**PROBLEM TO WORK ON**
Drop every picture. Then return, exactly, the lines from the beginning of the listing below through the one containing "from mathutils import Vector, Matrix, Euler".

**SOURCE MATERIAL**
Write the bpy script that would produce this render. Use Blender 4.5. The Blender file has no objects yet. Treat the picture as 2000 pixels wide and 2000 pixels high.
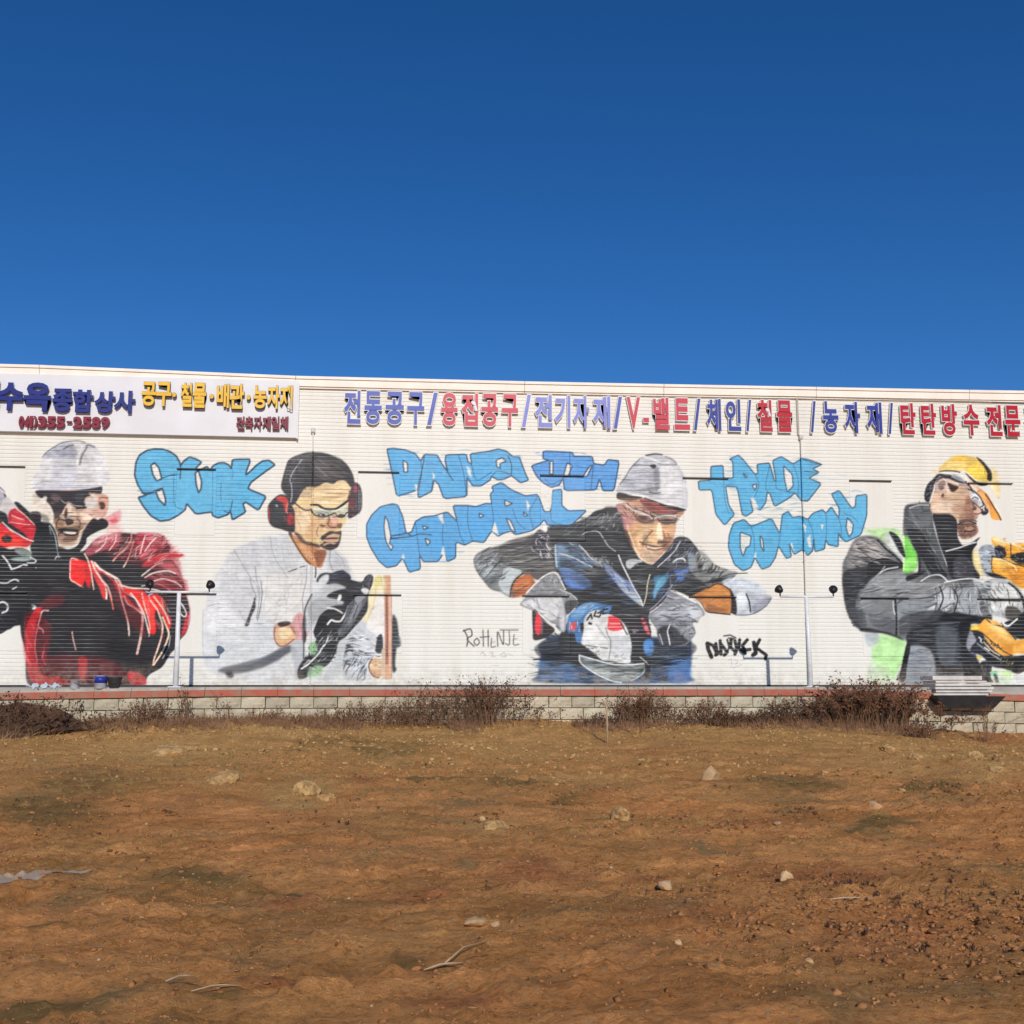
import bpy, bmesh, math, random
import numpy as np
from mathutils import Vector, Matrix, Euler

# ================================================================ camera, sky, sun, exposure
S = bpy.context.scene
COL = S.collection
rad = math.radians
cam_d = bpy.data.cameras.new('camera'); cam = bpy.data.objects.new('camera', cam_d); COL.objects.link(cam)
cam_d.sensor_width = 36; cam_d.lens = 39.6; cam_d.clip_start = .1; cam_d.clip_end = 3000
cam.location = (-2.0796, -22.0, .08)
cam.rotation_euler = (rad(90+8.607), 0, rad(-5.4))
S.camera = cam
SUN_EL, SUN_AZ = 28.0, 3.0            # low winter sun behind the photographer, a little to the right of square on
world = bpy.data.worlds.new('World'); S.world = world; world.use_nodes = True
wn = world.node_tree; bg = wn.nodes['Background']
sky = wn.nodes.new('ShaderNodeTexSky'); sky.sky_type = 'NISHITA'; sky.sun_disc = False
sky.sun_elevation = rad(SUN_EL); sky.sun_rotation = rad(180-SUN_AZ)
sky.air_density = 1.0; sky.dust_density = 0.0; sky.ozone_density = 6.0; sky.altitude = 1500
hsv = wn.nodes.new('ShaderNodeHueSaturation'); hsv.inputs['Hue'].default_value = .506; hsv.inputs['Saturation'].default_value = 1.2; hsv.inputs['Value'].default_value = .9
wn.links.new(sky.outputs[0], hsv.inputs['Color']); wn.links.new(hsv.outputs[0], bg.inputs['Color'])
bg.inputs['Strength'].default_value = .1
sun_d = bpy.data.lights.new('sun', 'SUN'); sun = bpy.data.objects.new('sun', sun_d); COL.objects.link(sun)
sun_d.energy = 3.25; sun_d.angle = rad(.5); sun_d.color = (1, .95, .88)
sun.rotation_euler = (rad(90-SUN_EL), 0, rad(SUN_AZ)); sun.location = (2, -30, 18)
vs = S.view_settings
vs.view_transform = 'Standard'; vs.look = 'None'; vs.exposure = 0.0; vs.gamma = 1.0; vs.use_curve_mapping = False

# ---------------------------------------------------------------- mural painter
# The painting is kept as brush work (outlines, strokes, hatching) in image pixels,
# about 1 cm each on the wall, 2000 wide, and is sprayed on to a numpy sheet that later colours the
# paint layer of the metal siding.
CX0, CY0, CW, CH, SS = -30, 790, 2060, 580, 1.6
NW, NH = int(CW*SS), int(CH*SS)
def s2l(c):
    c = np.asarray(c, float)
    return np.where(c <= .04045, c/12.92, ((c+.055)/1.055)**2.4)
def hexc(h): return np.array([int(h[i:i+2], 16)/255 for i in (0, 2, 4)])
WALLC = hexc('e9e6db')
canvas = np.empty((NH, NW, 3), np.float32); canvas[:] = WALLC
cover = np.zeros((NH, NW), np.float32)           # how much mural paint lies there
owner = np.zeros((NH, NW), np.uint8)             # which painted figure it belongs to
cur_owner = 0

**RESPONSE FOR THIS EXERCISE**
Write the bpy script that would produce this render. Use Blender 4.5. The Blender file has no objects yet. Treat the picture as 2000 pixels wide and 2000 pixels high.
import bpy, bmesh, math, random
import numpy as np
from mathutils import Vector, Matrix, Euler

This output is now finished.